Crítica | El Camino

Escrito por: Jose Gabriel Fernandes

em 13 de outubro de 2019

Os créditos iniciais surgem com uma identidade visual diferente do verde tóxico que nos acostumamos a ver na abertura de Breaking Bad. Uma paisagem ensolarada, porém, nos lembra vários momentos da série, passada em Albuquerque, Novo México. A silhueta de uma cabeça se assemelha à de um dos personagens principais, quando, em pouco tempo, uma voz familiar entrega o nome por trás do misterioso busto: Jesse. Corta para um plano que revela a face dele e do dono da voz, Mike (Jonathan Banks), enquanto estão tendo uma conversa casual e olhando para o horizonte. O assunto é a saída da vida que estavam levando. Um afastamento das operações do famoso Heisenberg – algo que quem viu a série sabe que não aconteceu da maneira que estavam planejando.

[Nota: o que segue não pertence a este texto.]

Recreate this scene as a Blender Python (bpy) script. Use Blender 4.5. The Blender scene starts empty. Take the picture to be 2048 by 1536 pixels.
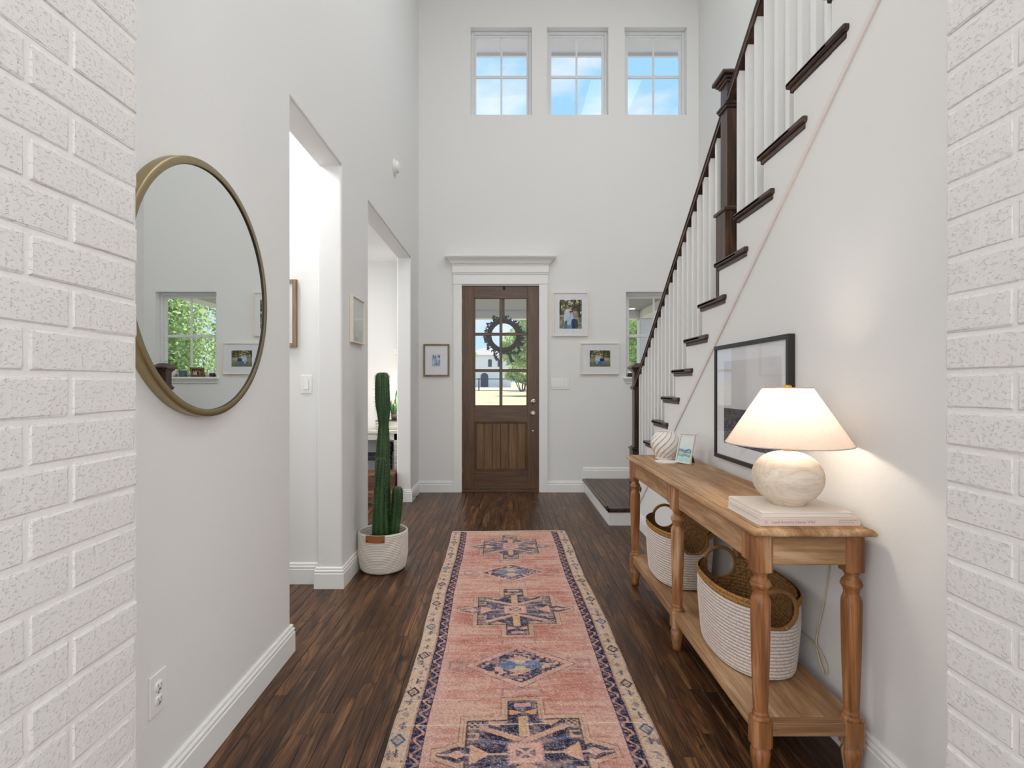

Passando para o “presente”, continua-se exatamente de onde a jornada de Jesse Pinkaman tinha parado: ele fugindo de carro, emocionado, para um destino que pouco interessava. O final aberto, de repente, vira um recomeço, com Pinkman avistando policiais à caminho do local onde estava. Deixa de ser prisioneiro, se torna fugitivo – e é isso que vemos durante as duas horas de El Camino: as complicações que ele enfrenta para ficar, de fato, livre. Paralelamente a isso, flashbacks mostram o seu tempo em cativeiro, entre outras coisas. Em suma, um aprofundamento na personalidade e nos traumas deste personagem tão querido pelos fãs.

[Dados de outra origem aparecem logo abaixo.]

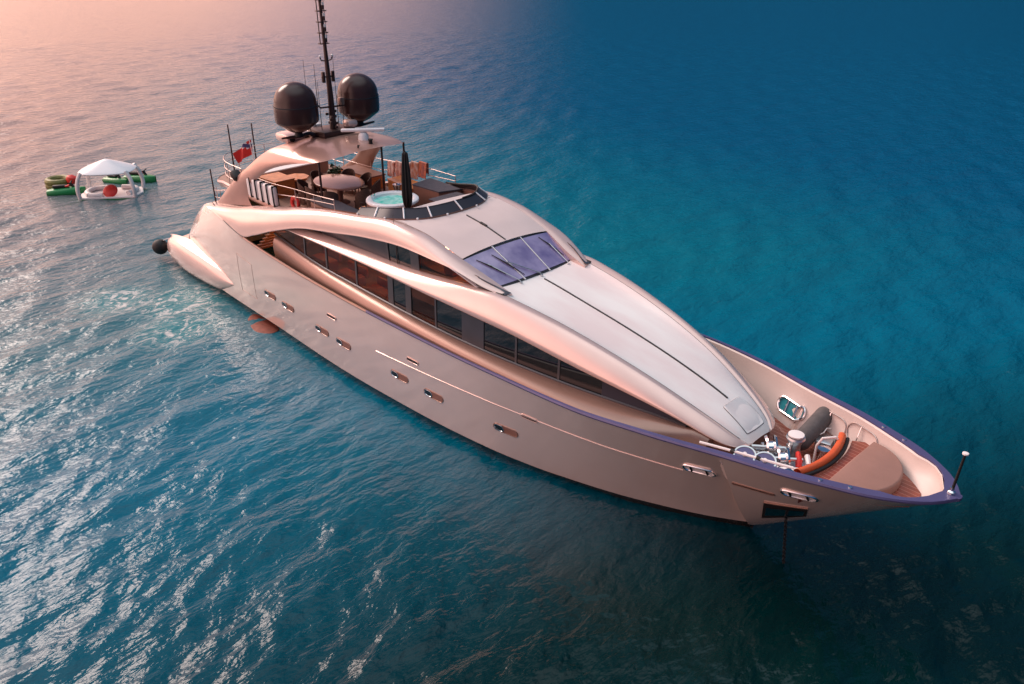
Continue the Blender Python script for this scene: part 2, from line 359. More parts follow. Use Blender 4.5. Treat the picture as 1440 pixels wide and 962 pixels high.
# ---------------------------------------------------------------- superstructure lines
yb = T([(-22,3.15),(-20,3.13),(-16,3.06),(-12,3.0),(-9,2.85),(-7,2.65),(-5,2.38),(-3,1.98),(-1.5,1.58),(-.6,1.25),(-.3,1.02),(-.2,.88),(-.12,.68)])
zl = T([(-22,4.86),(-19,4.88),(-15,4.88),(-11.2,4.78),(-8,4.62),(-5.2,4.26),(-2.9,3.86),(-1.9,3.62),(-1.3,3.42),(-.5,3.15),(-.12,3.05)])
zr = T([(-22,5.0),(-20,5.05),(-18,5.12),(-15.5,5.16),(-13,5.20),(-11.2,5.30),(-9.8,5.40),(-8.7,5.42),(-7.7,5.33),(-6.5,5.17),(-5.5,4.99),(-3.2,4.42),(-1.1,3.62),(-.5,3.32),(-.25,3.17),(-.12,3.07)])
yr = T([(-22,2.85),(-18,2.72),(-13,2.60),(-10.2,2.46),(-7.7,2.25),(-6.5,2.1),(-3.2,1.6),(-1.1,1.08),(-.4,.82),(-.12,.6)])
zc = T([(-22,5.2),(-9.3,5.36),(-8.62,5.29),(-6.56,4.98),(-4.52,4.63),(-2.9,4.28),(-1.25,3.8),(-.5,3.46),(-.25,3.24),(-.12,3.08)])
def deck_sec(x):
    Y, Zl, Zr, Yr, Zc = yb(x), zl(x), zr(x), yr(x), zc(x)
    if x < -9.2: Zc = Zr - .05
    P = [(x,0,Zc),(x,-.35*Yr,Zc-.005),(x,-.72*Yr,Zc+(Zr-Zc)*.35-.03),(x,-.86*Yr,Zr-.035),(x,-Yr,Zr),(x,-(Yr+.55*(Y-Yr)),Zr-.30*(Zr-Zl)),(x,-(Y-.02),Zr-.68*(Zr-Zl)),(x,-Y,Zl+.05*(Zr-Zl)+.02),(x,-(Y-.04),Zl-.01)]
    return crom(P, 4)
xs_ = np.concatenate([np.linspace(-21.6, -1.2, 90), np.linspace(-1.15, -.3, 16), np.linspace(-.27, -.12, 6)])
secs = np.array([deck_sec(x) for x in xs_])
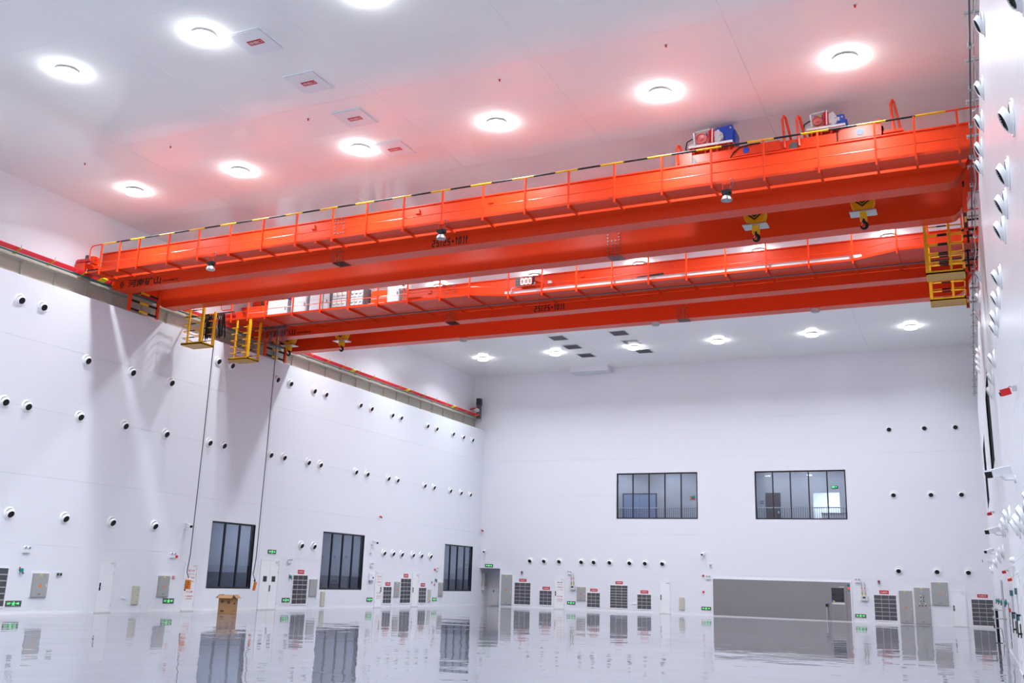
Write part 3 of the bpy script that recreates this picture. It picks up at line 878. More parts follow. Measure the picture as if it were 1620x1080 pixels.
def small_box(name, w, u, z, s, m, label, cat, inner=None):
    t = wthing(name, label, cat, w, u, z)
    part('back_plate', MB().box(-s[0] / 2, s[0] / 2, -s[1], .003, -s[2] / 2, s[2] / 2), m, t)
    for k in range(2):
        x = (-.25 + .5 * k) * s[0]
        part('insert', MB().box(x - s[0] * .18, x + s[0] * .18, -s[1] - .01, -s[1], -s[2] * .32, s[2] * .32), inner or OFFW, t)
    return t
small_box('wall_socket', 'L', 27.51, 1.47, (.26, .05, .14), LGREY, 'pair of dark wall sockets right of the nearest grey cabinet', 'socket', DARK)
small_box('wall_socket', 'L', 56.58, 1.52, (.10, .05, .12), LGREY, 'dark wall socket above the last left cream panel', 'socket', DARK)
small_box('switch_plate', 'L', 30.87, .58, (.27, .025, .09), OFFW, 'low white switch plate right of the nearest white door', 'switch')
small_box('switch_plate', 'L', 44.22, .57, (.12, .025, .09), OFFW, 'low white switch plate left of the cream panel under second window', 'switch')
small_box('switch_plate', 'B', -20.51, .55, (.29, .025, .08), OFFW, 'low white switch plate left of the last back small louver', 'switch')
small_box('junction_box', 'L', 49.2, 3.2, (.16, .09, .22), WHITE, 'small white box under the camera beside the second left window', 'box')
small_box('access_reader', 'B', -15.37, 3.13, (.16, .08, .2), WHITE, 'small white box under the camera left of the stainless wall', 'box', GREY)
t = wthing('telephone_panel', 'white control panel with blue lamp left of the lettered door by second window', 'control panel', 'L', 49.4, 1.72)
part('body', MB().box(-.24, .24, -.10, .003, -.17, .22), WHITE, t); part('display', MB().box(-.16, .02, -.11, -.10, .06, .16), LGREY, t)
part('knob', MB().cyl((.1, -.10, -.02), (.1, -.13, -.02), .05, 12), BLUE, t); part('lower_box', MB().box(-.18, .16, -.08, .003, -.30, -.19), GREY, t)

for (w, u, z, lab) in (('B', -28.67, 2.35, 'dark red smoke detector above the tall louver by the alcove'), ('B', -5.24, 2.37, 'dark red smoke detector above the right tall louver, back wall')):
    t = wthing('smoke_detector', lab, 'detector', w, u, z)
    part('bracket', MB().box(-.04, .04, -.05, .003, -.02, .06), GALV, t)
    part('head', MB().cyl((0, -.06, .08), (0, -.09, .02), .07, 14), mat('dark_red', (.28, .03, .05), .4), t, smooth=True)
    part('stem', MB().cyl((0, -.08, 0), (0, -.08, -.12), .035, 10), DGREY, t)
for (w, u, z, lab) in (('B', -24.85, 1.47, 'grey pressure meter box under two pipes beside the back hydrant door'), ('B', -6.11, 1.42, 'grey pressure meter box under two pipes right of the stainless wall')):
    t = wthing('meter_box', lab, 'meter', w, u, z)
    b = part('body', MB().box(-.2, .2, -.13, .003, -.15, .14), LGREY, t)
    part('display', MB().box(-.09, .07, -.14, -.13, -.02, .08), DARK, b)
    for s in (-1, 1):
        p = part('pipe', MB().tube([(s * .09 - .02, -.05, .14), (s * .09 - .04, -.05, .85), (s * .07 - .06, -.03, .95)], .02, 8), GALV, t)
        part('coupling', MB().cyl((s * .09 - .02, -.05, .16), (s * .09 - .03, -.05, .36), .035, 10), mat('brass', (.55, .42, .12), .35, metal=.7), p)
        part('tap', MB().cyl((s * .09 - .035, -.05, .58), (s * .09 - .035, -.09, .60), .035, 8), RED, p)
for (w, a, b, c, d, lab) in (('L', 28.79, 29.13, .02, .32, 'low white access hatch left of the nearest white door'), ('L', 31.88, 32.24, .03, .35, 'low white access hatch right of the nearest cream panel'),
                             ('L', 43.5, 43.86, .02, .33, 'low white access hatch below the plain grey cabinet, left wall'), ('L', 51.78, 52.1, .02, .33, 'low white access hatch below the grey cabinet between louvers')):
    t = wthing('access_hatch', lab, 'hatch', w, (a + b) / 2, c)
    part('door', MB().box(-(b - a) / 2 + .01, (b - a) / 2 - .01, -.014, .002, .01, d - c - .01), WALL, t)
    part('frame', MB().box(-(b - a) / 2, -(b - a) / 2 + .008, -.018, .002, 0, d - c).box((b - a) / 2 - .008, (b - a) / 2, -.018, .002, 0, d - c).box(-(b - a) / 2, (b - a) / 2, -.018, .002, d - c - .008, d - c), OFFW, t)

# ------------------------------------------------------------------ stainless wall with air lock door
t = wthing('stainless_wall', 'long brushed stainless air shower wall with windowed door at its right end', 'air lock', 'B', -11.07, 0.0)
W2 = 4.18
st = part('panel', MB().box(-W2, W2, -.05, .004, .0, 2.3), STEEL, t)
for k in range(1, 7):
    x = -W2 + k * .98
    part('seam', MB().box(x - .006, x + .006, -.054, -.05, .04, 2.28), mat('steel_seam', (.33, .32, .32), .35, metal=1.0), t)
part('surround', MB().box(-W2 - .05, W2 + .05, -.055, .004, 2.3, 2.36).box(-W2 - .05, -W2, -.055, .004, 0, 2.3).box(W2, W2 + .05, -.055, .004, 0, 2.3), WHITE, t)
part('floor_sill', MB().box(-W2, W2, -.07, .0, 0, .05), LGREY, t)
dx0, dx1 = -8.12 + 11.07, -7.13 + 11.07
dl = part('door', MB().box(dx0 + .06, dx1 - .06, -.075, -.05, .07, 2.16), STEEL, t)
part('door_frame', MB().box(dx0, dx0 + .055, -.085, -.05, .05, 2.2).box(dx1 - .055, dx1, -.085, -.05, .05, 2.2).box(dx0 + .055, dx1 - .055, -.085, -.05, 2.165, 2.2), STEEL, t)
wx0, wx1 = -8.02 + 11.07, -7.23 + 11.07
part('window_glass', MB().box(wx0 + .03, wx1 - .03, -.082, -.075, 1.14, 1.96), mat('dark_glass', (.03, .03, .032), .06), dl)
for (x, z) in ((.15, .28), (.15, .62), (-.15, .28), (-.15, .62)):
    pass
for zz in (1.25, 1.58):
    for xx in (wx0 + .18, wx1 - .14):
        part('air_jet', MB().cyl((xx, -.082, zz), (xx, -.092, zz), .055, 14), BLK, dl)
part('sticker', MB().box(wx0 + .03, wx0 + .12, -.088, -.082, 1.14, 1.27), BLUE, dl)
part('sticker', MB().box(wx0 + .12, wx0 + .21, -.088, -.082, 1.14, 1.27), STK, dl)
part('label_strip', MB().box(wx0 + .06, wx1 - .02, -.080, -.075, 1.0, 1.1), LGREY, dl)
part('door_closer', MB().box(wx1 - .3, wx1 - .02, -.11, -.075, 2.0, 2.05), LGREY, dl)
xi = -6.99 + 11.07
part('control_display', MB().box(xi - .07, xi + .07, -.07, -.05, 2.06, 2.2), mat('display_green', (.02, .16, .12), .3), t)
part('lamp_red', MB().cyl((xi + .01, -.05, 1.97), (xi + .01, -.075, 1.97), .05, 12), REDLAMP, t)
part('lamp_green', MB().cyl((xi + .01, -.05, 1.82), (xi + .01, -.075, 1.82), .04, 12), mat('lamp_dark_green', (.01, .15, .06), .3), t)
t = thing('card_reader_post', 'slim metal post with black reader in front of the stainless wall', 'post', (-8.26, YB - .35, 0))
part('base', MB().cyl((0, 0, 0), (0, 0, .02), .11, 16), LGREY, t); part('pole', MB().cyl((0, 0, .02), (0, 0, .86), .03, 12), GALV, t)
part('reader', MB().cbox((0, -.02, .93), (.12, .09, .17), (.3, 0, 0)), DARK, t)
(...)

Apesar de uma ambiência, por muitas vezes, menos vibrante ou jocosa do que a da série – sendo uma produção um pouco mais sóbria e austera -, o diretor Vince Gilligan (criador de Breaking Bad) soube contar uma história completamente pautada naquele universo, com direito a participações de diversos integrantes do elenco. Isso permite a introdução de momentos que servem como verdadeiros fan-services para quem acompanhou o programa, se valorando um pouco pela nostalgia. Mas, diferentemente de outros revivalsEl Camino não fica só nisso, pois Gilligan é responsável ao ponto de encaminhar uma trama suficientemente atrativa por si só.

Sua notável capacidade de conduzir um suspense de maneira elegante e concisa também se faz presente aqui, através de uma decupagem pragmática, uma edição bem compassada e um roteiro que desenvolve situações de forma surpreendente ou recompensadora. No início, o texto se conforta um pouco demais no que já construiu na série (e às vezes cambaleia de volta para isso), mas, quando mostra a que veio, revela opções tão inusitadas e criativas quanto as da produção original – apesar de dificilmente alcançar o mesmo nível de tensão ou imprevisibilidade.

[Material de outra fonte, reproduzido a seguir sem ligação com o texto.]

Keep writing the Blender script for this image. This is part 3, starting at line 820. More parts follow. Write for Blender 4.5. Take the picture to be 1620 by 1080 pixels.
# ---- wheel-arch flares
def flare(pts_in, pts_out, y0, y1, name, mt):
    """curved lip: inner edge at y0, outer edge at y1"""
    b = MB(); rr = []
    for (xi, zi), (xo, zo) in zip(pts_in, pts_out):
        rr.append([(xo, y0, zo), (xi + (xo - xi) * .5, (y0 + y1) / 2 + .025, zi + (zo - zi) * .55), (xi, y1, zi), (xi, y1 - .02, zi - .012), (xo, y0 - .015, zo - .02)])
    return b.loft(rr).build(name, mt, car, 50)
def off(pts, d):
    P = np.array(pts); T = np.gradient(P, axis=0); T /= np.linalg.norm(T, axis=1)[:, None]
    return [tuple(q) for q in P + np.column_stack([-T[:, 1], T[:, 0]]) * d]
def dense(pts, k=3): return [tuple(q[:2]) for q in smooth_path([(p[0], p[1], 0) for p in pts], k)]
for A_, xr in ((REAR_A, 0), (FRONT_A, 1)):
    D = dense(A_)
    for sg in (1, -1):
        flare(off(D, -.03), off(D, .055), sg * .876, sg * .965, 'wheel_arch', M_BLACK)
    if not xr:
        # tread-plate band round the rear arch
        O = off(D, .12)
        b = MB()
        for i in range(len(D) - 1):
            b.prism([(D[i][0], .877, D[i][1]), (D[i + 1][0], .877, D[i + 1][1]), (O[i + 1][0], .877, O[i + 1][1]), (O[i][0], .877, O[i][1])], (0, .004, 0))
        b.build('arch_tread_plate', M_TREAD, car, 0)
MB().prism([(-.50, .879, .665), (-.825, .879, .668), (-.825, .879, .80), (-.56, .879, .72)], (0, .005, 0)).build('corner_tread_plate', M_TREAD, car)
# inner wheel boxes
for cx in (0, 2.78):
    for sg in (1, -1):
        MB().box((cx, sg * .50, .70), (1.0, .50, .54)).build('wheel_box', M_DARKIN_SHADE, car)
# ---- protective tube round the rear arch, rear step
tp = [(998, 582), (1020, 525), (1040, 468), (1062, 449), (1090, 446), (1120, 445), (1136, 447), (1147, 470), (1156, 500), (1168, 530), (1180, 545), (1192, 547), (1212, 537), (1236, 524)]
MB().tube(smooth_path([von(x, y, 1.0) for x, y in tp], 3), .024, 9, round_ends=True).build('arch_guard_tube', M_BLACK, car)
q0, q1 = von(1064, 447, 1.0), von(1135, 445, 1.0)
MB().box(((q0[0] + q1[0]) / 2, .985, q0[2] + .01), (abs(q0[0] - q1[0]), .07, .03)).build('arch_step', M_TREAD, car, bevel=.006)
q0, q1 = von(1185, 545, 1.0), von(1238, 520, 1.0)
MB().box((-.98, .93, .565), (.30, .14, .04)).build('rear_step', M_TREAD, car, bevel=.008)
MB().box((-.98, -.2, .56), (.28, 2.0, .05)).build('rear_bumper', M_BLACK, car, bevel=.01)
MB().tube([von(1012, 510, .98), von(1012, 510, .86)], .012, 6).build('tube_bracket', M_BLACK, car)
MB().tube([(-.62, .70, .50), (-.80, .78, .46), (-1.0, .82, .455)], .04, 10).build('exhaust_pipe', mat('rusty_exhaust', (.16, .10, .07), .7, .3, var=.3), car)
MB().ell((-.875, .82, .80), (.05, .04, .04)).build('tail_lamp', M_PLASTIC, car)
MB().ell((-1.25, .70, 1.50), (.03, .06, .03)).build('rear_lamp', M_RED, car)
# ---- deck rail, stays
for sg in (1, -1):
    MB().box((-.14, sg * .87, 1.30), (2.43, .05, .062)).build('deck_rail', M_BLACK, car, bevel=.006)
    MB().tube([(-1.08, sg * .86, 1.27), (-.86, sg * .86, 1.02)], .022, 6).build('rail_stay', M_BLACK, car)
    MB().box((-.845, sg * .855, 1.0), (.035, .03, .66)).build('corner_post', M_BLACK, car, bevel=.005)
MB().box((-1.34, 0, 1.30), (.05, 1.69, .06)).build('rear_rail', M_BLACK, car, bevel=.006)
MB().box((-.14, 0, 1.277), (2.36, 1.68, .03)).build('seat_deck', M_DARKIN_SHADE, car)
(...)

Em termos de atuação, é um filme inteiramente dedicado ao talento de Aaron Paul, permitindo que ele brilhe mais uma vez como Jesse. Como sempre, o ator passa muita intensidade no papel, mas, desta vez, isso é ainda mais acentuado, já que deve transmitir os traumas do personagem com poucas palavras. É o conto de um homem que, após literalmente se libertar de uma prisão, tem de se preocupar em não voltar a uma, além de consumar sua libertação em mente. Esse foco permite que algumas de suas características essenciais, como o apreço que tem pela vida alheia, sejam postas em uso.

Apesar de seu protagonismo, Jesse cruza com outras figuras da série, como foi mencionado anteriormente. Para evitar spoilers, melhor não citar todos, mas é válido ressaltar a participação do recém-finado Robert Forster, que não só é um destaque entre os coadjuvantes (até por aparentemente ter mais tempo de tela que os mesmos), como também divide uma das melhores cenas do filme com Paul, com um desfecho bastante engraçado. Sua serenidade e rigidez são perfeitamente capturadas pelo ator. Outro que rouba a cena é Jesse Plemons, numa versão mais aprofundada e… perturbadora de Todd.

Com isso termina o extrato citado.